Sebastien Mehegan / Administrative Executive Editor

Rachel Vitello

News Editor

On Tuesday, March 19, the Economic Development Committee met in Keene City Hall. According to the city of Keene’s official website, this committee works, “To take an inventory of economic development and redevelopment efforts happening in Keene and the Monadnock region with the intent of identifying potential opportunities for collaboration.” This meeting is of significance to Keene State College because potential collaboration between KSC, the city and local community colleges was discussed.

The topic of discussion for the meeting was workforce development training and education. Provost and Vice President for academic affairs at Franklin Pierce University James DuMond spoke about how FPU can help better support the workforce and the community in the Monadnock region. “We reach out as much as we can. We sponsor Radically Rural and the Trendsetter’s Awards,” DuMond said. “This is something we really believe in, giving back to the community as much as we can.”

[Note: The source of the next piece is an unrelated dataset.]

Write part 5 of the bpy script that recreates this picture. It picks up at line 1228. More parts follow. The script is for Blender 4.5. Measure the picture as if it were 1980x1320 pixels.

One issue of importance for FPU is student retention and keeping graduates in the Monadnock region upon finishing college here. This is also a topic of relevance for KSC officials right now, and one of the reasons the campus climate survey is done.

“We are highly invested in seeing students stay in this region,” DuMond said. “If we have been successful in attracting them to our institution first, we really want to see them have these internship opportunities and to become part of the workforce in this region.”

Keene City Manager Elizabeth Dragon discussed a meeting she had with Keene mayor Kendall Lane and with FPU President Kim Mooney about how to connect college students in the region with local employers. “The possibility of some sort of event, like a workforce connect event, where students would be invited through maybe some sort of application to participate and then we could match them up with employers,” Dragon said.

A representative for the Cheshire Career Center in Keene was also present at the meeting. The career center serves 927 children, mostly Keene High School students. They help students gain advanced job skills and various certifications in multiple lines of work, like business, automotive and culinary arts. The Cheshire Career Center is in the beginning stages of working with KSC to create a program that helps prepare these students for college. It is early in the process however, so there is no further information at this time.

Coordinator of Workforce and Community Education at River Valley Community College in Claremont Dan Osborn spoke at the meeting about multiple issues facing RVCC and what the school is doing to move forward and collaborate with Keene and KSC. KSC President Melinda Treadwell spoke at the last Economic Development Committee meeting about future partnerships with community colleges to help make transfers simpler going forward.

“That, we hope, is a step in the right direction to increasing partnerships and college credit transfer and degree transfer between us and Keene State,” Osborn said. “It will help to get kids who otherwise may not see the financial pathway to a four-year degree. Now, if they can take classes both at River Valley and at a four-year school at the same time, is nothing but a win-win for everybody.”

The Economic Development Committee meets on the third Tuesday of every month on the second floor of Keene City Hall.